Comenzamos a caminar por el Templo.

Aproveché a pedirle que le hiciera una pregunta al monje fotógrafo. Sentía una profunda curiosidad por saber qué fotografiaba. El monje respondió orgulloso que inmortalizar la naturaleza. Yo me sentía como en un libro de los que me hacían soñar cuando era pequeño. Una de esas historias que soñaba con vivir en primera persona cuando fuera mayor.

Otro monje indicó a mi amiga que podíamos comer en su comedor, un restaurante budista vegetariano. Me pareció fascinante. Al entrar ella me pidió perdón porque no sabía el nombre de ninguno de los platos en inglés. En realidad no importaba. Estaba comiendo rodeado de monjes budistas en un lugar al que difícilmente sabía regresar sin un mapa.

Nos sentamos a la mesa.

Una chica muy seria nos sirvió varios cuencos con vegetales, arroz y té. Puso la cuenta sobre la mesa. Al ir a ver cuánto era, con gesto serio por primera vez, mi amiga me dijo que mi tiempo era un regalo para ella y que ella debía pagar. No había nada que pudiera hacer, salvo disfrutar de aquellos sanos manjares.

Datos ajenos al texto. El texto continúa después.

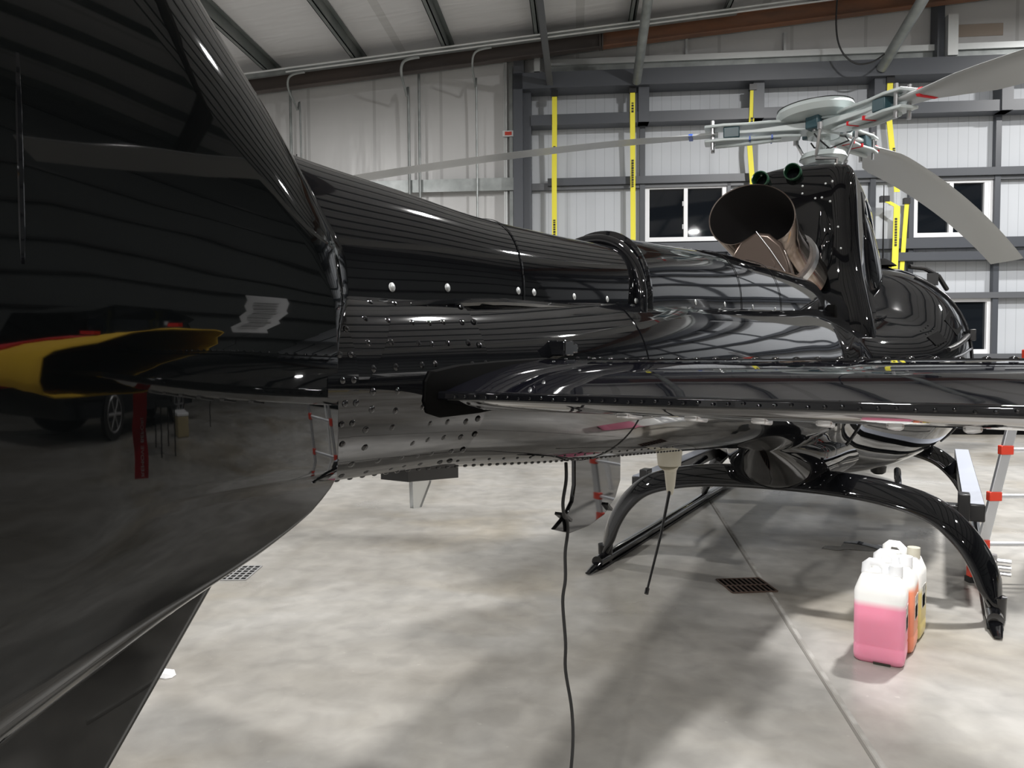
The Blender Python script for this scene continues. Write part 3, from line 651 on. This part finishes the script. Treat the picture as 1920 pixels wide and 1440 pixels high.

La conversación se relajó y pudimos charlar de viajes, culturas, idiomas, incluso de parejas. Realmente era una persona con un potencial mucho más grande que el que se había atrevido a demostrar. Sacó de su bolso un iPhone nuevo y me mostró una cartera con mucho dinero.

«Soy infeliz, pero ya quiero dejar de serlo».Me dijo con una enorme seguridad.

Sus siguientes frases estuvieron llenas de halagos y cumplidos hacia mí, fruto de su emoción. Pero su planteamiento final me encantó y es un orgullo compartir.

Me dijo que que la vida es corta y que hay que dejar a los sueños tomar parte de nuestro día a día. Sólo nos han mostrado un posible camino, pero hay mucho más. Me dijo que le había inspirado, porque hay viajeros que inspiran a las personas, que les hacen replantearse su camino y ver más allá. No importa que te cruces con esas personas minutos, dejan una huella imborrable.

Lo que ella no sabía, es que la inspiración no era yo. Era ella. Inolvidable. La magia existe.